As it turns out, I picked a very opportunistic time to enter the fandom of my new team. In 1991, when I was eight years old, the Braves were in the midst of their ‘worst to first’ season. There was a lot to love as a kid about that Braves team. They had exciting young starting pitchers Steve Avery, Tom Glavine and John Smoltz. Their outfield had the speed of Otis Nixon, the power of Ron Gant and the all around amazing-ness of reigning NL Rookie of the Year David Justice. The middle infield featured scrappy fan favorites Rafael Belliard and Mark Lemke. They even had a guy, Deion Sanders, who played in the NFL! What more could a kid want?
Despite finishing in last place the year before, the Braves battled for supremacy in their division that summer with the Dodgers. My Dad and I would check the paper every morning hoping for a Dodger loss that would tighten the standings. We watched every game down the stretch as the Braves crept closer and closer to LA, finally overtaking them and clinching the division on the next to last day of the regular season.

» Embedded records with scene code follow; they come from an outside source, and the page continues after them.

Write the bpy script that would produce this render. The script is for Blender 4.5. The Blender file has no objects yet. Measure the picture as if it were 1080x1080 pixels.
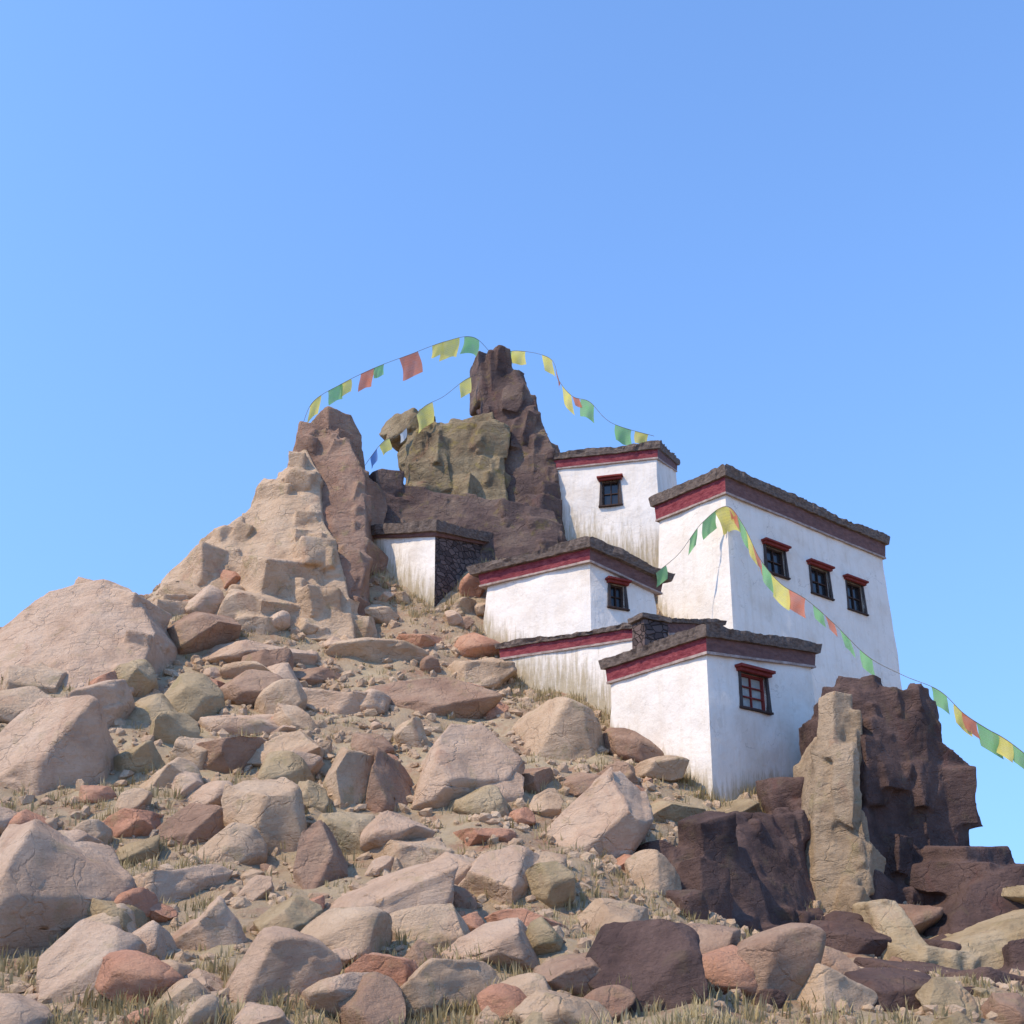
import bpy, bmesh, math, random
import numpy as np
from mathutils import Vector, Matrix, noise

random.seed(7)
RNG = np.random.default_rng(7)
SC = bpy.context.scene
COL = SC.collection
R = math.radians

# ------------------------------------------------------------------ camera
F = 1064.0                       # focal length in pixels of the 1080 px frame
CY = 750.0                       # principal point row (lens shift)
PITCH = math.atan((1000.0 - CY) / F)
SP, CP = math.sin(PITCH), math.cos(PITCH)


def at(px, py, Y):
    """world point that lies in the vertical plane y = Y on the ray of a pixel"""
    a, b = (px - 540) / F, (CY - py) / F
    d = Vector((a, CP - b * SP, SP + b * CP))
    return d * (Y / d.y)


def proj(p):
    dep = p[1] * CP + p[2] * SP
    return 540 + F * p[0] / dep, CY - F * (-p[1] * SP + p[2] * CP) / dep


def z_at(x, y, py):
    k = (CY - py) / F
    return y * (k * CP + SP) / (CP - k * SP)


# ------------------------------------------------------------------ helpers
def tag(o, label=None, cat=None, group=None, kind=None):
    if label: o['label'] = label
    if cat: o['category'] = cat
    if group: o['group'] = group
    if kind: o['kind'] = kind
    return o


def empty(name, loc):
    o = bpy.data.objects.new(name, None)
    COL.objects.link(o)
    o.location = loc
    o.empty_display_size = 0.3
    return o


def link_mesh(name, me, mat=None, parent=None, loc=None):
    o = bpy.data.objects.new(name, me)
    COL.objects.link(o)
    if mat: me.materials.append(mat)
    if parent: o.parent = parent
    if loc is not None: o.location = loc
    return o


def mesh_from(name, verts, faces, smooth=False):
    me = bpy.data.meshes.new(name)
    me.from_pydata([tuple(v) for v in verts], [], faces)
    me.update()
    if smooth:
        me.polygons.foreach_set('use_smooth', [True] * len(me.polygons))
    return me


def from_bm(name, bm, smooth=False):
    bmesh.ops.recalc_face_normals(bm, faces=bm.faces)
    me = bpy.data.meshes.new(name)
    bm.to_mesh(me); bm.free()
    if smooth:
        me.polygons.foreach_set('use_smooth', [True] * len(me.polygons))
    return me


def evaluated(o):
    dg = bpy.context.evaluated_depsgraph_get()
    dg.update()
    return bpy.data.meshes.new_from_object(o.evaluated_get(dg), depsgraph=dg)


# ------------------------------------------------------------------ materials
class NT:
    def __init__(s, name):
        s.m = bpy.data.materials.new(name); s.m.use_nodes = True
        s.t = s.m.node_tree; s.t.nodes.clear()
        s.out = s.n('ShaderNodeOutputMaterial')
        s.b = s.n('ShaderNodeBsdfPrincipled')
        s.l(s.b.outputs[0], s.out.inputs[0])
        s.b.inputs['Roughness'].default_value = 0.9
        s.b.inputs['Specular IOR Level'].default_value = 0.2

    def n(s, typ, **kw):
        x = s.t.nodes.new(typ)
        for k, v in kw.items(): setattr(x, k, v)
        return x

    def l(s, a, b): s.t.links.new(a, b)

    def coords(s, jitter=True, scale=(1, 1, 1), world=False):
        if world:
            vec = s.n('ShaderNodeNewGeometry').outputs['Position']
        else:
            vec = s.n('ShaderNodeTexCoord').outputs['Object']
        if jitter:
            oi = s.n('ShaderNodeObjectInfo')
            mu = s.n('ShaderNodeVectorMath', operation='SCALE')
            mu.inputs[0].default_value = (37.0, 53.0, 71.0)
            s.l(oi.outputs['Random'], mu.inputs['Scale'])
            ad = s.n('ShaderNodeVectorMath', operation='ADD')
            s.l(vec, ad.inputs[0]); s.l(mu.outputs[0], ad.inputs[1])
            vec = ad.outputs[0]
        if scale != (1, 1, 1):
            m = s.n('ShaderNodeVectorMath', operation='MULTIPLY')
            m.inputs[1].default_value = scale
            s.l(vec, m.inputs[0]); vec = m.outputs[0]
        return vec

    def noise(s, vec, scale, detail=6, rough=0.6, dist=0.0):
        x = s.n('ShaderNodeTexNoise')
        x.inputs['Scale'].default_value = scale
        x.inputs['Detail'].default_value = detail
        x.inputs['Roughness'].default_value = rough
        x.inputs['Distortion'].default_value = dist
        s.l(vec, x.inputs['Vector'])
        return x.outputs[0]

    def ramp(s, fac, stops, interp='LINEAR'):
        x = s.n('ShaderNodeValToRGB')
        cr = x.color_ramp; cr.interpolation = interp
        while len(cr.elements) < len(stops): cr.elements.new(0.5)
        for e, (p, c) in zip(cr.elements, stops):
            e.position = p
            e.color = (*c, 1) if len(c) == 3 else c
        s.l(fac, x.inputs[0])
        return x.outputs[0]

    def mix(s, fac, a, b, mode='MIX'):
        x = s.n('ShaderNodeMix', data_type='RGBA', blend_type=mode)
        for sock, v in ((x.inputs[0], fac), (x.inputs[6], a), (x.inputs[7], b)):
            if isinstance(v, (int, float)): sock.default_value = v
            elif isinstance(v, tuple): sock.default_value = (*v, 1)
            else: s.l(v, sock)
        return x.outputs[2]

    def math(s, op, a, b=0.0, clamp=False):
        x = s.n('ShaderNodeMath', operation=op, use_clamp=clamp)
        for i, v in enumerate((a, b)):
            if isinstance(v, (int, float)): x.inputs[i].default_value = v
            else: s.l(v, x.inputs[i])
        return x.outputs[0]

    def bump(s, h, strength=0.5, dist=0.1, prev=None):
        x = s.n('ShaderNodeBump')
        x.inputs['Strength'].default_value = strength
        x.inputs['Distance'].default_value = dist
        s.l(h, x.inputs['Height'])
        if prev is not None: s.l(prev, x.inputs['Normal'])
        return x.outputs[0]

    def done(s, col=None, nor=None):
        if col is not None:
            if isinstance(col, tuple): s.b.inputs['Base Color'].default_value = (*col, 1)
            else: s.l(col, s.b.inputs['Base Color'])
        if nor is not None: s.l(nor, s.b.inputs['Normal'])
        return s.m


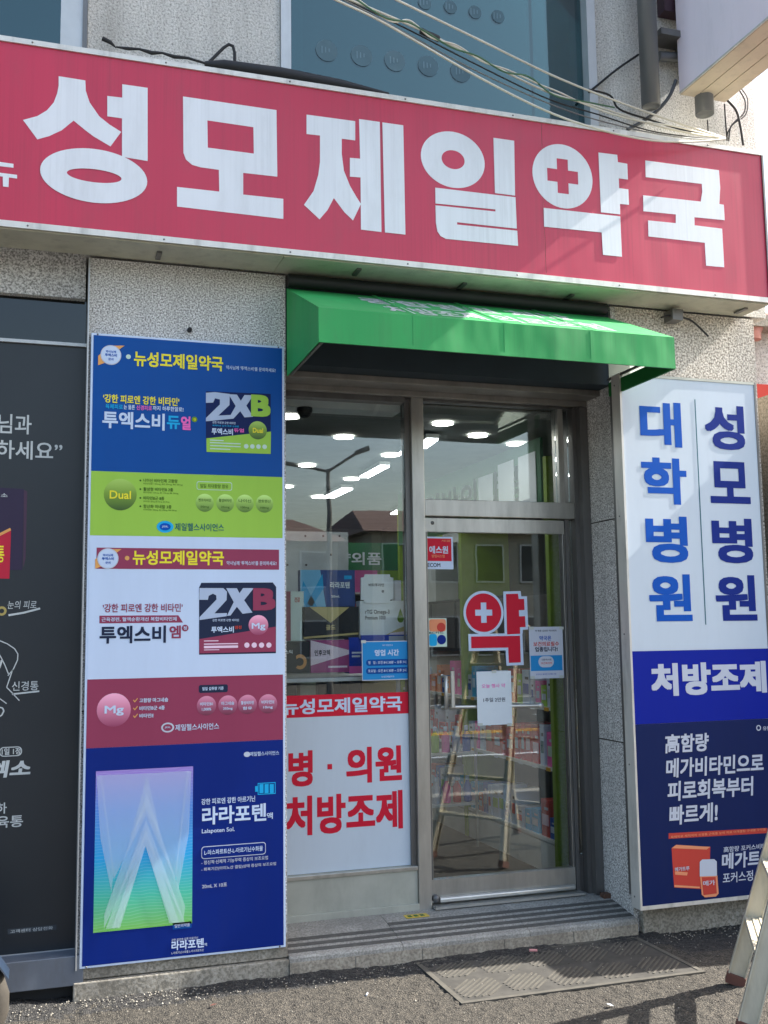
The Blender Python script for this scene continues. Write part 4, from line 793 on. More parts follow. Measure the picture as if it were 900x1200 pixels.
L(s5, 'Lalapoten Sol.', (236.5, 974.7), (275, 972.4), 6.4, K_white, 1, .01)
rectp(s5, 236, 311.5, 996.7, 13, K_lt, 0, 'capsule', -.06); rectp(s5, 236.8, 310.8, 996.7, 11.4, K_navy, 1, 'capsule', -.06); L(s5, 'L-아스파르트산-L-아르기닌수화물', (239.5, 998.7), (308, 994.5), 6, K_white, 2, .015)
L(s5, '- 정신적·신체적 기능무력 증상의 보조요법', (236, 1010), (314, 1006), 4.6, K_lt, 1, .008); L(s5, '- 회복기간(아미노산 결핍)상태 증상의 보조요법', (236, 1019), (323.4, 1012.6), 4.6, K_lt, 1, .008); L(s5, '20mL X 10포', (236.8, 1038.5), (266, 1036.8), 4.3, K_lt, 1, .01)
rectp(s5, 202.5, 224.4, 1084.5, 6.6, K_blue, 0, 'capsule', -.03, .1); L(s5, '일반의약품', (204.5, 1084.7), (222.5, 1084), 4.2, K_lt, 1, .01)
L(s5, '강한 피로엔 강한 아르기닌', (201, 1101.5), (232, 1099.3), 3.2, K_lt, 1, .01); L(s5, '라라포텐', (201, 1108), (238.8, 1105.3), 11, K_white, 1, .028); L(s5, '액', (239.2, 1107), (242.5, 1106.8), 3.6, K_white, 1, .01); L(s5, 'L-아르기닌수화물 L-아스파르트산', (201, 1116.5), (239, 1113.6), 3, K_lt, 1, .008)
m_ = MB(); p = py(222, 387, YW-.004); m_.lathe((p.x, YW, p.z), [(0, -.03), (.008, -.028), (.012, -.02), (.012, 0)], M_cable, 12, 'Y'); m_.build('wall_anchor', label='small dark anchor bolt in the granite above the banner', cat='bolt')

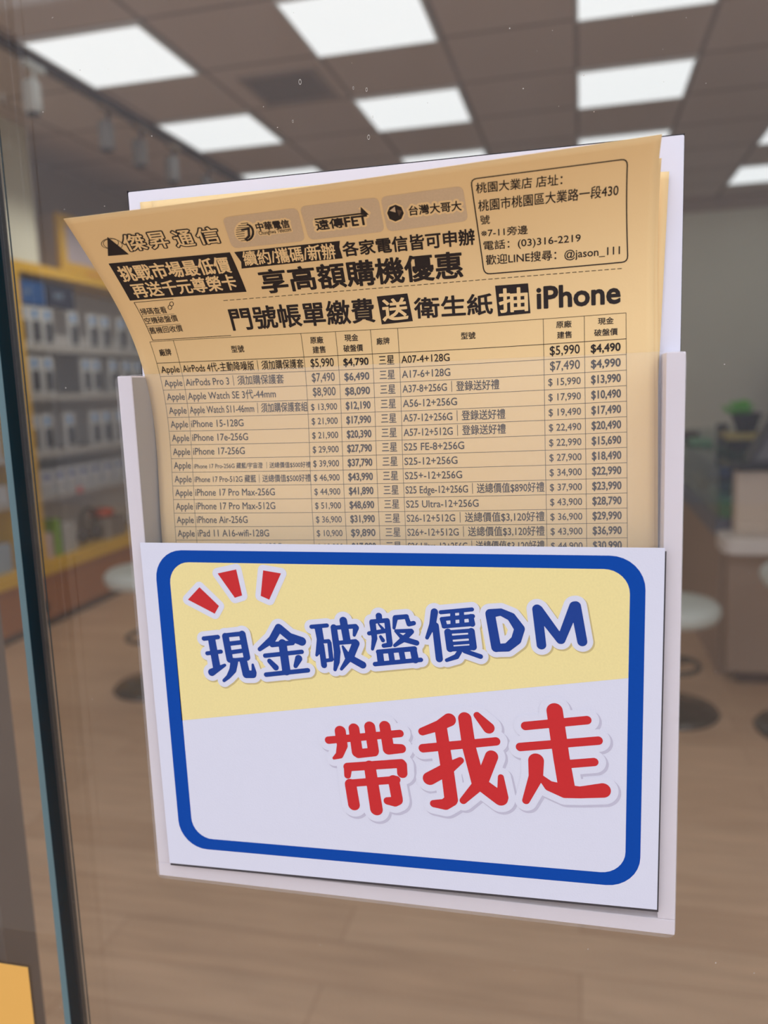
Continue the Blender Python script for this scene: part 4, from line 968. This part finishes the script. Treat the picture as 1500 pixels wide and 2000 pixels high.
for it in FLY:
    if it[0] == 't':
        _, part, mn, s, u0, v0, u1, v1, H, bold = it
        v, f = text_mesh(s); lo, hi = v.min(0), v.max(0)
        x = (v[:, 0] - lo[0]) / (hi[0] - lo[0]); y = (v[:, 1] - lo[1]) / (hi[1] - lo[1])
        uv = np.stack([u0 + x * (u1 - u0), v0 + x * (v1 - v0) + y * H], 1)
        if bold: uv, f = expand(uv, f, bold * H, max(.05, min(.085, H * .018)))
        put(part, uv, f, mn)
    elif it[0] == 'c':
        _, part, mn, s, u0, u1, vb_, cap, bold = it
        v, f = text_mesh(s); lo, hi = v.min(0), v.max(0)
        x = (v[:, 0] - lo[0]) / (hi[0] - lo[0])
        uv = np.stack([u0 + x * (u1 - u0), vb_ + v[:, 1] * cap / .69], 1)
        if bold: uv, f = expand(uv, f, bold * cap, .075)
        put(part, uv, f, mn)
    elif it[0] == 'q': v, f = poly_uv(it[3]); put(it[1], v, f, it[2])
    else: v, f = line_uv(it[3], it[4], it[5]); put(it[1], v, f, it[2])
# price table grid
us, vt, vb, pr = TAB['us'], TAB['vt'], TAB['vb'], TAB['pr']
g = PAR.setdefault(('price_table', 'ink'), MB())
for u in us: v, f = line_uv([(u, vb - 15 * pr), (u, vt)], .16); g.add(on_sheet(FP, v, .1), f)
for k in range(-1, 16):
    y = vt if k < 0 else vb - k * pr; v, f = line_uv([(us[0], y), (us[-1], y)], .16 if k != 0 else .22); g.add(on_sheet(FP, v, .1), f)
sheet('paper_sheet', FP, .3225, paper, fl)
INK = {'ink': ink, 'paper': paper, 'badge': badge, 'inkbrown': mat('brown_ink', (92, 70, 52), .6)}
PO = {'halo': 'carrier_badge', 'lettering': 'carrier_badge', 'emblem_facet': 'carrier_badge', 'banner_lettering': 'banner', 'prize_square_lettering': 'prize_square', 'address_lettering': 'address_box',
      'brand_name_fill': 'brand_name', 'brand_column': 'price_table', 'model_column': 'price_table', 'list_price_column': 'price_table', 'cash_price_column': 'price_table', 'table_heading': 'price_table'}
DONE = {}
NM = {'banner': 'slogan_banner', 'halo': 'pale_outline', 'brand_name_fill': 'lettering_fill', 'prize_square': 'black_square', 'prize_square_lettering': 'square_lettering', 'carrier_badge': 'grey_badge', 'brand_logo': 'triangle_logo'}
for lvl in (0, 1):
    for (part, mn), mb in PAR.items():
        b_ = base(part)
        if (b_ in PO) != bool(lvl): continue
        par = fl if not lvl else DONE[PO[b_] + (part[-2:] if part != b_ else '')]
        o = mb.build(NM.get(b_, b_), INK[mn], par, fix=False)
        if not lvl: DONE[part] = o
# sheets behind
P2 = list(FP); P2[4] += 1.6; P2[5] -= 8.2; P2[1] += 14
P3 = [0.02, 400, 0, 0, -184.9, -214.0, -.002, .0, 0, 0, 0, 0, 0, 0]
P4 = [0.02, 400, 0, 0, -189.4, -213.9, -.037, .0, 0, 0, 0, 0, 0, 0]
for P_, y_, lab in ((P2, .3242, 'second yellow flyer, just showing right of the front sheet'), (P4, .3300, 'third yellow flyer, leaning right so its pale right edge shows'), (P3, .3306, 'rearmost yellow flyer, its upper left edge showing below the white board top')):
    f2 = thing('flyer', lab, 'flyer', (-.08, y_, HC - .19), 'yellow flyers in the holder')
    sheet('paper_sheet', P_, y_, paper, f2)
# ------------------------------------------------------------------ card on the front of the holder
YC = .3088
cdr = thing('sign_card', 'white sign card with blue border and big blue and red lettering on the holder front', 'sign', (-.077, YC, HC - .209))
cardw = mat('white_card', (224, 226, 240), .6, spec=.3, bump=(1400, .06))
bl_ = mat('blue_border_ink', (0, 72, 168), .6, spec=.15, noise=(700, .05)); dbl = mat('deep_blue_ink', (8, 60, 146), .5, spec=.35, noise=(900, .06))
red = mat('red_ink', (206, 40, 44), .5, spec=.35, noise=(600, .04)); pyel = mat('pale_yellow_ink', (244, 228, 160), .6, spec=.3, noise=(1200, .06))
greyp = mat('soft_grey_ink', (198, 196, 214), .6, noise=(900, .04)); khaki = mat('khaki_ink', (206, 188, 130), .6, noise=(900, .04))
TLc, TRc, BRc, BLc = (-184.62, -61.7), (30.05, -61.7), (29.2, -207.5), (-183.0, -211.0)
def cp(pts, off): return [(x / 1000, YC - .0003 - off / 1000, z / 1000 + HC) for x, z in pts]
MB().prism([(x / 1000, z / 1000 + HC) for x, z in (TLc, TRc, BRc, BLc)], 'y', YC - .0003, YC).build('card_sheet', cardw, cdr)
MB().prism([((x + dx) / 1000, z / 1000 + HC) for (x, z), dx in (((29.0, -63), 0), ((30.6, -63), 0), ((29.75, -208.6), 0), ((-182.8, -212.2), 0), ((-182.7, -210.5), 0), ((28.6, -207.2), 0))], 'y', YC, YC + .0003).build('painted_card_shadow', mat('card_shadow_grey', (66, 62, 66), .7), cdr)  # dark strip painted as the card's shadow, along its right and bottom
def inset(l, r, t, b):
    return [(TLc[0] + l, TLc[1] - t), (TRc[0] - r, TRc[1] - t), (BRc[0] - r, BRc[1] + b), (BLc[0] + l, BLc[1] + b)]
def rquad(P, r, n=8):
    out = []; P = [np.array(q, float) for q in P]
    for i in range(4):
        a, b, c = P[i - 1], P[i], P[(i + 1) % 4]; d1 = (a - b) / np.linalg.norm(a - b); d2 = (c - b) / np.linalg.norm(c - b); c0 = b + (d1 + d2) * r
        for k in range(n + 1):
            t = math.pi / 2 * k / n; out.append(tuple(c0 - d2 * r * math.cos(t) - d1 * r * math.sin(t)))
    return out
oq = rquad(inset(6.3, 6.6, 3.1, 8.6), 13); iq = rquad(inset(12.8, 12.2, 8.3, 13.9), 9.5)
n = len(oq)
MB().add(cp(oq + iq, .03), [(i, (i + 1) % n, n + (i + 1) % n, n + i) for i in range(n)]).build('blue_border', bl_, cdr, fix=False)
# pale yellow field: inner outline above the slanted line
def zl(x): return -141.31 + (x + 170.47) / (17.62 + 170.47) * (-112.38 + 141.31)
yp = [q for q in iq if q[1] > zl(q[0])]
xl = min(q[0] for q in iq); xr = max(q[0] for q in iq)
k0 = min(range(len(yp)), key=lambda i: yp[i][0] + (yp[i][1] < -100) * 0)
ang = sorted(yp + [(xl + .35, zl(xl)), (xr - .3, zl(xr))], key=lambda q: math.atan2(q[1] + 90, q[0] + 77))
MB().add(cp(ang, .03), [tuple(range(len(ang)))]).build('pale_yellow_field', pyel, cdr, fix=False)
def capsules(lst, grow, dx=0, dz=0, h=.17):
    """the union of tapering strokes (x, z, radius), grown by grow, as one clean outline"""
    S_ = [(p, q) for st in lst for p, q in zip(st[:-1], st[1:])]
    al = np.array([p for st in lst for p in st]); m_ = al[:, 2].max() + grow + 3 * h
    x0, z0 = al[:, 0].min() - m_, al[:, 1].min() - m_; nx = int((al[:, 0].max() + m_ - x0) / h) + 1; nz = int((al[:, 1].max() + m_ - z0) / h) + 1
    fld = np.full((nz, nx), 9.0)
    for (ax, az, ra), (bx, bz, rb) in S_:
        k = max(ra, rb) + grow + 3 * h
        i0, i1 = max(0, int((min(ax, bx) - k - x0) / h)), int((max(ax, bx) + k - x0) / h) + 2; j0, j1 = max(0, int((min(az, bz) - k - z0) / h)), int((max(az, bz) + k - z0) / h) + 2
        gx, gz = np.meshgrid(x0 + np.arange(i0, min(i1, nx)) * h, z0 + np.arange(j0, min(j1, nz)) * h)
        L2 = max((bx - ax) ** 2 + (bz - az) ** 2, 1e-9); L_ = math.sqrt(L2)
        t = ((gx - ax) * (bx - ax) + (gz - az) * (bz - az)) / L2; pd = np.abs((gx - ax) * (bz - az) - (gz - az) * (bx - ax)) / L_
        sl = (ra - rb) / L_; t = np.clip(t - pd / L_ * (sl / math.sqrt(max(1e-6, 1 - min(.98, sl * sl)))), 0, 1)
        d = np.hypot(gx - ax - t * (bx - ax), gz - az - t * (bz - az)) - (ra + t * (rb - ra)) - grow
        w = fld[j0:j0 + d.shape[0], i0:i0 + d.shape[1]]; np.minimum(w, d, out=w)
    V, F_ = contour_fill(fld, x0 + dx, z0 + dz, h)
    return V, F_
def lay(vf, off, name, M, parent):
    return MB().add(cp(vf[0], off), vf[1]).build(name, M, parent, fix=False)
B_ = [s for p_, s in STROKES if p_ == 'blue']; R_ = [s for p_, s in STROKES if p_ == 'red']
for nm, st, M, w, sh, shm in (('blue_lettering', B_, dbl, 2.2, .5, khaki), ('red_lettering', R_, red, 2.9, .8, greyp)):
    o = lay(capsules(st, 0), .15, nm, M, cdr)
    lay(capsules(st, w), .10, 'white_outline', cardw, o)
    lay(capsules(st, w + .15, sh, -sh), .06, 'printed_shade', shm, o)
for q in MARKS:
    o = lay((q, [(0, 1, 2, 3)]), .15, 'red_accent_mark', red, cdr)
    lay(expand(np.array(q), [(0, 1, 2, 3)], 2.4, .17), .10, 'white_outline', cardw, o)
# ------------------------------------------------------------------ yellow leaflet at lower left
lf_ = MB().box((-.40, YG - .0012, HC - .43), (-.2875, YG - .0008, HC - .299)).build('yellow_leaflet', mat('amber_paper', (236, 180, 88), .6))
tag(lf_, 'plain amber yellow leaflet on the left glass pane, lower left corner', 'leaflet')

If the drama of the regular season wasn’t enough for my eight-year-old nerves, the postseason surely put them to the test. The Braves would win the NLCS in seven games and faced the Minnesota Twins in what most people would argue was the greatest World Series of all time. Since I was only eight, I wasn’t allowed to stay up late and see the finish of each game. I’d typically watch until the fourth or fifth inning before heading to bed. To add to the intrigue, before he left for work the next morning, my dad would write the score to the game on my bathroom mirror with a bar of soap. Just like the NLCS, that World Series went seven games. I raced to my bathroom the morning after Game 7 and couldn’t believe what I saw. Braves-0 Twins-1 10 innings. A World Series was obviously what I had hoped for, but I think that loss truly made me love the Braves even more. From then on, I called the Braves mine. That commitment lasted, ironically, until other teams began calling me.
During my junior year of college major league organizations began to scout me. Even though I was never a potential top round pick, everything relating to baseball just kind of changed for me. The dynamic between the big leagues and myself now shifted from lifelong fan to potential player, something I didn’t count on happening. In college, ‘baseball’ meant a scholarship to help pay for school, but it was now a potential post collegiate career opportunity. Did I hope that the Braves would show a lot of interest and draft me? Of course I did. My head would have literally exploded. Unfortunately, they never showed that much interest and I would instead get excited if a new team would call or send a letter to my coach. I was no longer focused on the one team I grew up rooting for since I hoped to attract the interest of all thirty teams. As other teams’ interest grew, the Braves’ interest never materialized and I was okay with that.
I was eventually drafted by the Tigers after my senior year of college and was traded to the Marlins three years later. I broke into the big leagues in 2008 with the Marlins, a team that just so happens to play in the same division as my once-beloved Braves. My third career start in the big leagues was in Atlanta, against the Braves. It wasn’t pretty. I managed to last 5 innings, but gave up eight hits and six runs. I walked a batter, didn’t strike anyone out and gave up a two-run homer in the first inning to Chipper Jones on his birthday. It was a surreal feeling to lose a game to the team I grew up hoping would always win. The ‘tomahawk chop’ was no longer something I wanted any part of. Once I passed that initial encounter, though, the Braves were just another opponent and business continued as usual. My favorite team became the one that I was lucky enough to wear the uniform of and my favorite players were the ones I called teammates.
So do big leaguers have favorite teams? The answer is yes, just not the current version of that team. I’m not a Braves fan now and I definitely wasn’t a fan of them as they pummeled me around Turner Field that April evening in 2008, but I love the Braves I grew up with. It’s that love for my favorite team that inspired me to become a big leaguer in the first place.